» Do this
Quote the listing below in its entirety.

» Provided data
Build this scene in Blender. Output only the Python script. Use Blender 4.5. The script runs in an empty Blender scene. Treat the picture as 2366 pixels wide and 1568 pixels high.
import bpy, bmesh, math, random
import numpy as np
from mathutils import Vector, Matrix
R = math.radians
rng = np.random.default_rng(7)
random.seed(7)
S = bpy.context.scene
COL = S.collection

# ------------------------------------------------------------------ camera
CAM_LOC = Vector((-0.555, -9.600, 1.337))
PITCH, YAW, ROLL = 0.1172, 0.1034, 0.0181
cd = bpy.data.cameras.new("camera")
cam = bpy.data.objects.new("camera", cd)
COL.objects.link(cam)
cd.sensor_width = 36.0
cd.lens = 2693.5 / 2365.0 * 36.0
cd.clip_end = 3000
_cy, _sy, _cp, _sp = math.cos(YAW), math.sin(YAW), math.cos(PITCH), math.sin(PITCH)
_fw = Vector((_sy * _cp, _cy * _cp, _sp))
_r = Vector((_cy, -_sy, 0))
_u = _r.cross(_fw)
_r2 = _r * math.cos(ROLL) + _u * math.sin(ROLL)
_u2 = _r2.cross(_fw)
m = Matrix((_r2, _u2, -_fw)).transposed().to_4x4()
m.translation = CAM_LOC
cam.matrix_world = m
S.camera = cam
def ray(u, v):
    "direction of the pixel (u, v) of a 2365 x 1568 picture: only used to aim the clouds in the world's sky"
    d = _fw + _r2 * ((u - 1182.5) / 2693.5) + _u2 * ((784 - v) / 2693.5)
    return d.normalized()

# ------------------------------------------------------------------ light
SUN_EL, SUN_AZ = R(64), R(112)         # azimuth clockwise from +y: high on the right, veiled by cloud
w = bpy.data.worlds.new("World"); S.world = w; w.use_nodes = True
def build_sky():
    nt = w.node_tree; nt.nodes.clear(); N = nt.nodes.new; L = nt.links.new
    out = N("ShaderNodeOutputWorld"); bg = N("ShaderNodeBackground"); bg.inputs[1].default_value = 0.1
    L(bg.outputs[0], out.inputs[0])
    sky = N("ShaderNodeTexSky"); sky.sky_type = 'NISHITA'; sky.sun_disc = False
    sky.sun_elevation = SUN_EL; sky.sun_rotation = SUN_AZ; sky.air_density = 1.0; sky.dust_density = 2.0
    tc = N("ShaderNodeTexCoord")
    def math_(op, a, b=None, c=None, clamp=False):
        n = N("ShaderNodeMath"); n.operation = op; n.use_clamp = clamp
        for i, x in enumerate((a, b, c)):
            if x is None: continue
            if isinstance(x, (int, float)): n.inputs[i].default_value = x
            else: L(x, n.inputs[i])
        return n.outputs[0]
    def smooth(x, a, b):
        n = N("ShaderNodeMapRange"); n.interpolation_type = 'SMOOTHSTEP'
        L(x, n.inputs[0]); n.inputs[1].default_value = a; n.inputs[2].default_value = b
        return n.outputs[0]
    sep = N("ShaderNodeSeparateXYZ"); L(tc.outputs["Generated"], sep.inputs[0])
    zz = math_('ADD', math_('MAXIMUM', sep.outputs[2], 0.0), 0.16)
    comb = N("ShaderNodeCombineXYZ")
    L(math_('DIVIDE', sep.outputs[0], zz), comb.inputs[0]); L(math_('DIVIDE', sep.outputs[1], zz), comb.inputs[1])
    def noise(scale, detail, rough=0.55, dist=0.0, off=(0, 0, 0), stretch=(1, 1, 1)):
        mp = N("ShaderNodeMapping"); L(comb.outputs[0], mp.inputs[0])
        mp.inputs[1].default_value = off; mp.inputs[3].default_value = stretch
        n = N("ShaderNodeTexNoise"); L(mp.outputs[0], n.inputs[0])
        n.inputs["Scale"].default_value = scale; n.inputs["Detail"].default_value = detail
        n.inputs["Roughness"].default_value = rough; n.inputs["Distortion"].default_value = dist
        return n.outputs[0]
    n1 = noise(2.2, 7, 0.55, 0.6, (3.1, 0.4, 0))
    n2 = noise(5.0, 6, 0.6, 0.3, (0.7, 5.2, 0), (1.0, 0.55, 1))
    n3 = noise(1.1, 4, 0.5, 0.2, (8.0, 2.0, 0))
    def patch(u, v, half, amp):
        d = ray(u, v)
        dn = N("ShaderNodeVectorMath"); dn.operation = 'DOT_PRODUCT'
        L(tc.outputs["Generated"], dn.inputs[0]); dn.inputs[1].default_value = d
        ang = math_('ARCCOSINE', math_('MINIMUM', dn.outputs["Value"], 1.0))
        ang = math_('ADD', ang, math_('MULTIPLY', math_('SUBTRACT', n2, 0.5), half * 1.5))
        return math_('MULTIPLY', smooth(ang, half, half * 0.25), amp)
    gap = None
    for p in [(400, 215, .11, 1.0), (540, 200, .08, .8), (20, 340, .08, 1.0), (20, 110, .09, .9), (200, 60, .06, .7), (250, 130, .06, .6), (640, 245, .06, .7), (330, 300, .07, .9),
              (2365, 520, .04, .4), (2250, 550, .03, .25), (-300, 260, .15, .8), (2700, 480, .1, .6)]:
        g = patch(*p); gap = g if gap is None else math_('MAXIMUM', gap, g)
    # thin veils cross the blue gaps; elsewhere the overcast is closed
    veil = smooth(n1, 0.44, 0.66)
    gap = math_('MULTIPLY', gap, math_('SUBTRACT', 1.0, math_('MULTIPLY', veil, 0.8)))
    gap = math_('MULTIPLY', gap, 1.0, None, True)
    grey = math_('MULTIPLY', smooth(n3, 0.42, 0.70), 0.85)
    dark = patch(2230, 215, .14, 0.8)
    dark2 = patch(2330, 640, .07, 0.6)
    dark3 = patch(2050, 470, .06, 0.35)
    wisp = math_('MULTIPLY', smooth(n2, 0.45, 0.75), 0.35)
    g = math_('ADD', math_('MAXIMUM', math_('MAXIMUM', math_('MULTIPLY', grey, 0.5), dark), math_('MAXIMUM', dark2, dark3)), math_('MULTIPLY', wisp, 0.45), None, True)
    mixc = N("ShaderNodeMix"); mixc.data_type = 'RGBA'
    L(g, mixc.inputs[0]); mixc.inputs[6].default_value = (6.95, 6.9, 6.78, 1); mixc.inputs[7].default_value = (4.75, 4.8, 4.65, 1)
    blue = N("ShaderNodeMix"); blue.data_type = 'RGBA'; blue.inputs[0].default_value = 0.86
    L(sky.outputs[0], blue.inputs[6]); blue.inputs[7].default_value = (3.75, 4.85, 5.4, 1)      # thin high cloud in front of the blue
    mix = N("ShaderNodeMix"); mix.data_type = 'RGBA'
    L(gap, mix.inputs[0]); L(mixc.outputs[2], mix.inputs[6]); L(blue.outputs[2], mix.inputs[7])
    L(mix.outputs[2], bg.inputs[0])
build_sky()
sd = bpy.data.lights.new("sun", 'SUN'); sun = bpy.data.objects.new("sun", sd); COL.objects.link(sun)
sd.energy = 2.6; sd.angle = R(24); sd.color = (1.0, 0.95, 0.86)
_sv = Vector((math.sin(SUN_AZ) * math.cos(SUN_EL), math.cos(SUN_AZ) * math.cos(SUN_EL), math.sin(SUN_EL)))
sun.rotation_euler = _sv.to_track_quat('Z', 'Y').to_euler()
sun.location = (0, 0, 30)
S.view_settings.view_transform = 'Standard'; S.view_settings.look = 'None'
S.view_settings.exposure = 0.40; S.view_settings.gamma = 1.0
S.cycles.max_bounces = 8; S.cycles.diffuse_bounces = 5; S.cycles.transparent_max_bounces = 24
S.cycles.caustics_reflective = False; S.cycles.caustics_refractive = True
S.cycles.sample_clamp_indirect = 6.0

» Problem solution
Build this scene in Blender. Output only the Python script. Use Blender 4.5. The script runs in an empty Blender scene. Treat the picture as 2366 pixels wide and 1568 pixels high.
import bpy, bmesh, math, random
import numpy as np
from mathutils import Vector, Matrix
R = math.radians
rng = np.random.default_rng(7)
random.seed(7)
S = bpy.context.scene
COL = S.collection

# ------------------------------------------------------------------ camera
CAM_LOC = Vector((-0.555, -9.600, 1.337))
PITCH, YAW, ROLL = 0.1172, 0.1034, 0.0181
cd = bpy.data.cameras.new("camera")
cam = bpy.data.objects.new("camera", cd)
COL.objects.link(cam)
cd.sensor_width = 36.0
cd.lens = 2693.5 / 2365.0 * 36.0
cd.clip_end = 3000
_cy, _sy, _cp, _sp = math.cos(YAW), math.sin(YAW), math.cos(PITCH), math.sin(PITCH)
_fw = Vector((_sy * _cp, _cy * _cp, _sp))
_r = Vector((_cy, -_sy, 0))
_u = _r.cross(_fw)
_r2 = _r * math.cos(ROLL) + _u * math.sin(ROLL)
_u2 = _r2.cross(_fw)
m = Matrix((_r2, _u2, -_fw)).transposed().to_4x4()
m.translation = CAM_LOC
cam.matrix_world = m
S.camera = cam
def ray(u, v):
    "direction of the pixel (u, v) of a 2365 x 1568 picture: only used to aim the clouds in the world's sky"
    d = _fw + _r2 * ((u - 1182.5) / 2693.5) + _u2 * ((784 - v) / 2693.5)
    return d.normalized()

# ------------------------------------------------------------------ light
SUN_EL, SUN_AZ = R(64), R(112)         # azimuth clockwise from +y: high on the right, veiled by cloud
w = bpy.data.worlds.new("World"); S.world = w; w.use_nodes = True
def build_sky():
    nt = w.node_tree; nt.nodes.clear(); N = nt.nodes.new; L = nt.links.new
    out = N("ShaderNodeOutputWorld"); bg = N("ShaderNodeBackground"); bg.inputs[1].default_value = 0.1
    L(bg.outputs[0], out.inputs[0])
    sky = N("ShaderNodeTexSky"); sky.sky_type = 'NISHITA'; sky.sun_disc = False
    sky.sun_elevation = SUN_EL; sky.sun_rotation = SUN_AZ; sky.air_density = 1.0; sky.dust_density = 2.0
    tc = N("ShaderNodeTexCoord")
    def math_(op, a, b=None, c=None, clamp=False):
        n = N("ShaderNodeMath"); n.operation = op; n.use_clamp = clamp
        for i, x in enumerate((a, b, c)):
            if x is None: continue
            if isinstance(x, (int, float)): n.inputs[i].default_value = x
            else: L(x, n.inputs[i])
        return n.outputs[0]
    def smooth(x, a, b):
        n = N("ShaderNodeMapRange"); n.interpolation_type = 'SMOOTHSTEP'
        L(x, n.inputs[0]); n.inputs[1].default_value = a; n.inputs[2].default_value = b
        return n.outputs[0]
    sep = N("ShaderNodeSeparateXYZ"); L(tc.outputs["Generated"], sep.inputs[0])
    zz = math_('ADD', math_('MAXIMUM', sep.outputs[2], 0.0), 0.16)
    comb = N("ShaderNodeCombineXYZ")
    L(math_('DIVIDE', sep.outputs[0], zz), comb.inputs[0]); L(math_('DIVIDE', sep.outputs[1], zz), comb.inputs[1])
    def noise(scale, detail, rough=0.55, dist=0.0, off=(0, 0, 0), stretch=(1, 1, 1)):
        mp = N("ShaderNodeMapping"); L(comb.outputs[0], mp.inputs[0])
        mp.inputs[1].default_value = off; mp.inputs[3].default_value = stretch
        n = N("ShaderNodeTexNoise"); L(mp.outputs[0], n.inputs[0])
        n.inputs["Scale"].default_value = scale; n.inputs["Detail"].default_value = detail
        n.inputs["Roughness"].default_value = rough; n.inputs["Distortion"].default_value = dist
        return n.outputs[0]
    n1 = noise(2.2, 7, 0.55, 0.6, (3.1, 0.4, 0))
    n2 = noise(5.0, 6, 0.6, 0.3, (0.7, 5.2, 0), (1.0, 0.55, 1))
    n3 = noise(1.1, 4, 0.5, 0.2, (8.0, 2.0, 0))
    def patch(u, v, half, amp):
        d = ray(u, v)
        dn = N("ShaderNodeVectorMath"); dn.operation = 'DOT_PRODUCT'
        L(tc.outputs["Generated"], dn.inputs[0]); dn.inputs[1].default_value = d
        ang = math_('ARCCOSINE', math_('MINIMUM', dn.outputs["Value"], 1.0))
        ang = math_('ADD', ang, math_('MULTIPLY', math_('SUBTRACT', n2, 0.5), half * 1.5))
        return math_('MULTIPLY', smooth(ang, half, half * 0.25), amp)
    gap = None
    for p in [(400, 215, .11, 1.0), (540, 200, .08, .8), (20, 340, .08, 1.0), (20, 110, .09, .9), (200, 60, .06, .7), (250, 130, .06, .6), (640, 245, .06, .7), (330, 300, .07, .9),
              (2365, 520, .04, .4), (2250, 550, .03, .25), (-300, 260, .15, .8), (2700, 480, .1, .6)]:
        g = patch(*p); gap = g if gap is None else math_('MAXIMUM', gap, g)
    # thin veils cross the blue gaps; elsewhere the overcast is closed
    veil = smooth(n1, 0.44, 0.66)
    gap = math_('MULTIPLY', gap, math_('SUBTRACT', 1.0, math_('MULTIPLY', veil, 0.8)))
    gap = math_('MULTIPLY', gap, 1.0, None, True)
    grey = math_('MULTIPLY', smooth(n3, 0.42, 0.70), 0.85)
    dark = patch(2230, 215, .14, 0.8)
    dark2 = patch(2330, 640, .07, 0.6)
    dark3 = patch(2050, 470, .06, 0.35)
    wisp = math_('MULTIPLY', smooth(n2, 0.45, 0.75), 0.35)
    g = math_('ADD', math_('MAXIMUM', math_('MAXIMUM', math_('MULTIPLY', grey, 0.5), dark), math_('MAXIMUM', dark2, dark3)), math_('MULTIPLY', wisp, 0.45), None, True)
    mixc = N("ShaderNodeMix"); mixc.data_type = 'RGBA'
    L(g, mixc.inputs[0]); mixc.inputs[6].default_value = (6.95, 6.9, 6.78, 1); mixc.inputs[7].default_value = (4.75, 4.8, 4.65, 1)
    blue = N("ShaderNodeMix"); blue.data_type = 'RGBA'; blue.inputs[0].default_value = 0.86
    L(sky.outputs[0], blue.inputs[6]); blue.inputs[7].default_value = (3.75, 4.85, 5.4, 1)      # thin high cloud in front of the blue
    mix = N("ShaderNodeMix"); mix.data_type = 'RGBA'
    L(gap, mix.inputs[0]); L(mixc.outputs[2], mix.inputs[6]); L(blue.outputs[2], mix.inputs[7])
    L(mix.outputs[2], bg.inputs[0])
build_sky()
sd = bpy.data.lights.new("sun", 'SUN'); sun = bpy.data.objects.new("sun", sd); COL.objects.link(sun)
sd.energy = 2.6; sd.angle = R(24); sd.color = (1.0, 0.95, 0.86)
_sv = Vector((math.sin(SUN_AZ) * math.cos(SUN_EL), math.cos(SUN_AZ) * math.cos(SUN_EL), math.sin(SUN_EL)))
sun.rotation_euler = _sv.to_track_quat('Z', 'Y').to_euler()
sun.location = (0, 0, 30)
S.view_settings.view_transform = 'Standard'; S.view_settings.look = 'None'
S.view_settings.exposure = 0.40; S.view_settings.gamma = 1.0
S.cycles.max_bounces = 8; S.cycles.diffuse_bounces = 5; S.cycles.transparent_max_bounces = 24
S.cycles.caustics_reflective = False; S.cycles.caustics_refractive = True
S.cycles.sample_clamp_indirect = 6.0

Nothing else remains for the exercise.